Using a Snow Model to Map Antarctic Ice Sheet Surface Mass Balance at a 1-km Resolution

Accurately determining mass balance of the Antarctic Ice Sheet (AIS) is critical to estimates of future sea level change. Specifically, the spatial and temporal variability of surface mass balance (SMB) is a major contributor to uncertainties in AIS mass balance. Wind erosion heavily influences SMB on spatial scales that are smaller than those captured by atmospheric reanalyses, especially in the dry and windy ice sheet interior. To resolve these fine scale SMB variations, we can use a detailed physical model of snow processes. In this study, we apply a one-dimensional, multi-layered snow cover model (SNOWPACK) to the AIS, driven by hourly atmospheric data from the MERRA-2 reanalysis. In order to adapt this alpine model for use in Antarctic environments, the lower boundary temperature was set to MERRA-2 annual mean surface temperatures, and we designed a more realistic method of determining erosion during snow blowing events.
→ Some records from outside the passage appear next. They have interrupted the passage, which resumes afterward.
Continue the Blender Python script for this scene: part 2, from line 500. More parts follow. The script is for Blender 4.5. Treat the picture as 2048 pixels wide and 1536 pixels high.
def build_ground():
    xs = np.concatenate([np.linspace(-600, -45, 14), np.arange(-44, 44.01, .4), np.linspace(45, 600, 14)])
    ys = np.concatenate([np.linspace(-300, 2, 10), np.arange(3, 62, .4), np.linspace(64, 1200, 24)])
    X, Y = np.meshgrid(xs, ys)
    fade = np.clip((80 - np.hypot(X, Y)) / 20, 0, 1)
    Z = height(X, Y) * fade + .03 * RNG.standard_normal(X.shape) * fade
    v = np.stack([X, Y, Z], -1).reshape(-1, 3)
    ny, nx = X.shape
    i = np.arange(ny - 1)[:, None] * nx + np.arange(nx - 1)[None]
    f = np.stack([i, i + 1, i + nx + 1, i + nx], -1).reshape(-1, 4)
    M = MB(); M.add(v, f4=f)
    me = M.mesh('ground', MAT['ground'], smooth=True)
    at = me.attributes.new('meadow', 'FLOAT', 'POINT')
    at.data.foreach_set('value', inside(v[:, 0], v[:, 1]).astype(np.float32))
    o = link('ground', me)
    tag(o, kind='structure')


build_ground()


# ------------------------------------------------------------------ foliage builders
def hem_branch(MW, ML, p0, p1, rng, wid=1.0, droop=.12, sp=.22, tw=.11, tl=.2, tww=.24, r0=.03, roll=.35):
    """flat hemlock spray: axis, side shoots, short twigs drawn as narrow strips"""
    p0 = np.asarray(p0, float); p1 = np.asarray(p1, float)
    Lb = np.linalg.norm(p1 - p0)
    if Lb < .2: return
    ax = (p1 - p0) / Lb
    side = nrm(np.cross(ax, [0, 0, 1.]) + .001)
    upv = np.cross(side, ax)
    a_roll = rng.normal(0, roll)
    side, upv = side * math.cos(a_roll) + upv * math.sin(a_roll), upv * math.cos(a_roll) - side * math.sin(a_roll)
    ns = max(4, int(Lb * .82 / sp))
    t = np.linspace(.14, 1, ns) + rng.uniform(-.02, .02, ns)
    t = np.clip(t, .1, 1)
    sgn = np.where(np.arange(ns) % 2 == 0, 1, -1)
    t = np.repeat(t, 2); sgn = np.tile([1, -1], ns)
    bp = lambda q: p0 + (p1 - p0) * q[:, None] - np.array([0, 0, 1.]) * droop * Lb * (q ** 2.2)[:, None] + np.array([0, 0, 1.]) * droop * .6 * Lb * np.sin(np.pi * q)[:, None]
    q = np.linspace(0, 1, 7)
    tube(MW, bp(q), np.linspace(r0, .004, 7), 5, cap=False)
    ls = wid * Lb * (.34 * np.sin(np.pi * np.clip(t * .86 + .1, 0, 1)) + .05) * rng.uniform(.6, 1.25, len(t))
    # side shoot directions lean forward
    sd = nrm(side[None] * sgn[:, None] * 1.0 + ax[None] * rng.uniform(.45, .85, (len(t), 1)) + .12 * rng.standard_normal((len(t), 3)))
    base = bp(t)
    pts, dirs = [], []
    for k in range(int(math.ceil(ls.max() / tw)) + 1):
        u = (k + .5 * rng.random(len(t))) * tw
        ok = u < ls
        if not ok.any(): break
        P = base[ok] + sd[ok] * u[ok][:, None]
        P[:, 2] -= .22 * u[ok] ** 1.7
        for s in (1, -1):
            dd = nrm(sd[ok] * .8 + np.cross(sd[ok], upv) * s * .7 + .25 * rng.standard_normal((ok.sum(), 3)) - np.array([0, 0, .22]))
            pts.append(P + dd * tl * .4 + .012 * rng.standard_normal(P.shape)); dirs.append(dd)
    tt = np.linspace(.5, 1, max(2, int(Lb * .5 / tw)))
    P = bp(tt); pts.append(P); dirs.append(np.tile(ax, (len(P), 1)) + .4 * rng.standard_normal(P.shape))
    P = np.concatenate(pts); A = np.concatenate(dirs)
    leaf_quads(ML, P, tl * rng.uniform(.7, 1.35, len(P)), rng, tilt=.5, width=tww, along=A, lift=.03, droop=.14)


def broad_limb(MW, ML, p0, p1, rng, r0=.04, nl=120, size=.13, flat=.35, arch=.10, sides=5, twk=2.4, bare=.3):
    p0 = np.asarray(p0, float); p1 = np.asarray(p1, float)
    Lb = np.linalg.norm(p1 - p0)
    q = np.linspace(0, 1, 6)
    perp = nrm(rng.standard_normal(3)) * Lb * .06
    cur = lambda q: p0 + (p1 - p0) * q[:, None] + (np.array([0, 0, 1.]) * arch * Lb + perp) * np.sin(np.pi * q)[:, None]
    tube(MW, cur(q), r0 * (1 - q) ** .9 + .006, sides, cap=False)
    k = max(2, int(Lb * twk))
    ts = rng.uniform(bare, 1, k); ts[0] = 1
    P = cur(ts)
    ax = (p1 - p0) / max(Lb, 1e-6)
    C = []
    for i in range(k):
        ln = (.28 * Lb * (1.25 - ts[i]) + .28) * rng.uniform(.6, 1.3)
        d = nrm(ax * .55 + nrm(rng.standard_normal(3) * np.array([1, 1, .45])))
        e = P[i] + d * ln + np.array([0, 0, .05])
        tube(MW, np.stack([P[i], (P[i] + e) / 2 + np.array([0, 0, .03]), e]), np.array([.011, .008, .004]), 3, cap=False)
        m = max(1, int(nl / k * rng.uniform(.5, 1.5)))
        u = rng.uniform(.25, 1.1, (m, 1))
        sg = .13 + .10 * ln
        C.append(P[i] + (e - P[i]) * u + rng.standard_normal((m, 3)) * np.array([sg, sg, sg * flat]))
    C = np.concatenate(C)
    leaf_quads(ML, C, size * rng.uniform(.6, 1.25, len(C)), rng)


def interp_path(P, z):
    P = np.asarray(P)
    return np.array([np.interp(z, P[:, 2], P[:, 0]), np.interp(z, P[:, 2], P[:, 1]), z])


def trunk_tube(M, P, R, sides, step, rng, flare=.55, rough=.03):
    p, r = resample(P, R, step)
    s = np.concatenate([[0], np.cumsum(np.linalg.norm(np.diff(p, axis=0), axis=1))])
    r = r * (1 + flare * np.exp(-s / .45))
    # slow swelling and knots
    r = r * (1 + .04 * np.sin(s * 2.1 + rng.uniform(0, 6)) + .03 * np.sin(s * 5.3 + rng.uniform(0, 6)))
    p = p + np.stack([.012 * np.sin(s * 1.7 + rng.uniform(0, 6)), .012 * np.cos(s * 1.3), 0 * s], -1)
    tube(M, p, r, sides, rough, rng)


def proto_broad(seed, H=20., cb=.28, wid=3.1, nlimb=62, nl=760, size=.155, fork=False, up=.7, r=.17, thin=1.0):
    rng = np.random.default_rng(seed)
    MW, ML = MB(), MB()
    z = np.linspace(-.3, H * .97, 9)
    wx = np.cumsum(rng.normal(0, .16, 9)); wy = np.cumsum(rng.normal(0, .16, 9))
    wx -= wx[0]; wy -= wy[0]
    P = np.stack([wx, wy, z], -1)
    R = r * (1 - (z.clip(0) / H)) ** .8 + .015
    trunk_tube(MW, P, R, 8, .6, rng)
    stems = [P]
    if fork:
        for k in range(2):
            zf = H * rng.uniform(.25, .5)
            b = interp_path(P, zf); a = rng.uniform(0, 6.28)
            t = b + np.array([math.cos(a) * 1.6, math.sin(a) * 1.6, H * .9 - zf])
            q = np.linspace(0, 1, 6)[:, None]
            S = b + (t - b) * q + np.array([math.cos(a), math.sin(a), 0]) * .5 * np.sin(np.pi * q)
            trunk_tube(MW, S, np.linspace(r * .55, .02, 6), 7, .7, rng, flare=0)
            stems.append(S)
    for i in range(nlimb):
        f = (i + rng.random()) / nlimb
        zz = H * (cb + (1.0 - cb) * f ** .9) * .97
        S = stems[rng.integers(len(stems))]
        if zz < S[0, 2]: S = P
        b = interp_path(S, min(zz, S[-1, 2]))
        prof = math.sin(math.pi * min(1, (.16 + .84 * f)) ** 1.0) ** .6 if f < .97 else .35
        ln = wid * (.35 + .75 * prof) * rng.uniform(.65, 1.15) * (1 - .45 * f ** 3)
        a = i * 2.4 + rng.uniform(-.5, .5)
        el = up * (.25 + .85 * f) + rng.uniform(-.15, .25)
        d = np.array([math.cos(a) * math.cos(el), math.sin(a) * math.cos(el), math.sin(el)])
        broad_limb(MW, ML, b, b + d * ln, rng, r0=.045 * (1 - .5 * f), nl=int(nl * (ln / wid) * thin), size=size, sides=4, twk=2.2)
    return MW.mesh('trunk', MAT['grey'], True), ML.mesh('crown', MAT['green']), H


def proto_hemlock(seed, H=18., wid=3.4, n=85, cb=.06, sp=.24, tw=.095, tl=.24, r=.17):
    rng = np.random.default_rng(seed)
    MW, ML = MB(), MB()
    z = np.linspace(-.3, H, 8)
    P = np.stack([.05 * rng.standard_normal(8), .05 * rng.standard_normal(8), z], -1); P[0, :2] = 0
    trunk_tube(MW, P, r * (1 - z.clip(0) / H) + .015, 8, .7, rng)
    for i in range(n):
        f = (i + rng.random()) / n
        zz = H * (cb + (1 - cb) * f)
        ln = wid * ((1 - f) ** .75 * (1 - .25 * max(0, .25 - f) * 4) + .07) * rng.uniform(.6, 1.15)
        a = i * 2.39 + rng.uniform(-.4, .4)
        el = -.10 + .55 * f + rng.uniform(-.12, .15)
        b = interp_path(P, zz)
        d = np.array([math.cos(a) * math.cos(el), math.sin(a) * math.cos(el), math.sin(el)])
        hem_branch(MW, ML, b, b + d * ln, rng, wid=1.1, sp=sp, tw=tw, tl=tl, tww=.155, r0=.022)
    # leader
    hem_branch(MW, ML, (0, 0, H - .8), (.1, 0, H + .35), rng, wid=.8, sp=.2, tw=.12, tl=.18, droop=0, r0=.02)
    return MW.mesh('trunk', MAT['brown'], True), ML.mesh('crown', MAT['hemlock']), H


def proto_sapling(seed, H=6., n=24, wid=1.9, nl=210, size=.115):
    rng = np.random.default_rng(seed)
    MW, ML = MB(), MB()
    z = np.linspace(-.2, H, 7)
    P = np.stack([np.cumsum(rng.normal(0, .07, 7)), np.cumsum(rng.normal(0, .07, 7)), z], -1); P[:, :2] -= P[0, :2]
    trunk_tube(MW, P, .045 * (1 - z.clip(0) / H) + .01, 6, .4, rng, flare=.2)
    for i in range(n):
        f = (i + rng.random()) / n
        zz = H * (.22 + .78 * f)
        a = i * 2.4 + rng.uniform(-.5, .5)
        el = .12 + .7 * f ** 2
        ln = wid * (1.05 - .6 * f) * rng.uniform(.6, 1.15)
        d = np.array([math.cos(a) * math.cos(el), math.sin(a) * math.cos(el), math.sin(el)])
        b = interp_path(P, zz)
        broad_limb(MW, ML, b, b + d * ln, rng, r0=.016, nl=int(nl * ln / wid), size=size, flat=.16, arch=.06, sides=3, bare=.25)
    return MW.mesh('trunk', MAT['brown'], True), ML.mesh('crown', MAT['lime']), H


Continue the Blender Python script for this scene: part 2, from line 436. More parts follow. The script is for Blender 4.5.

For model evaluation and improvement, we derived relative accumulation rates from Operation IceBridge snow radar echograms over the West Antarctic ice sheet. Overall, MERRA-2 accumulation is well correlated with accumulation rates derived from the snow radar over the 2016 Thwaites/Pine Island Glacier flight. However, sub-MERRA-2 grid scale variability is notable from the snow radar-derived accumulation, which we aim to resolve using SNOWPACK. Future work will focus on running SNOWPACK in distributed mode, to generate a high-resolution (1 km) SMB product for the entire AIS.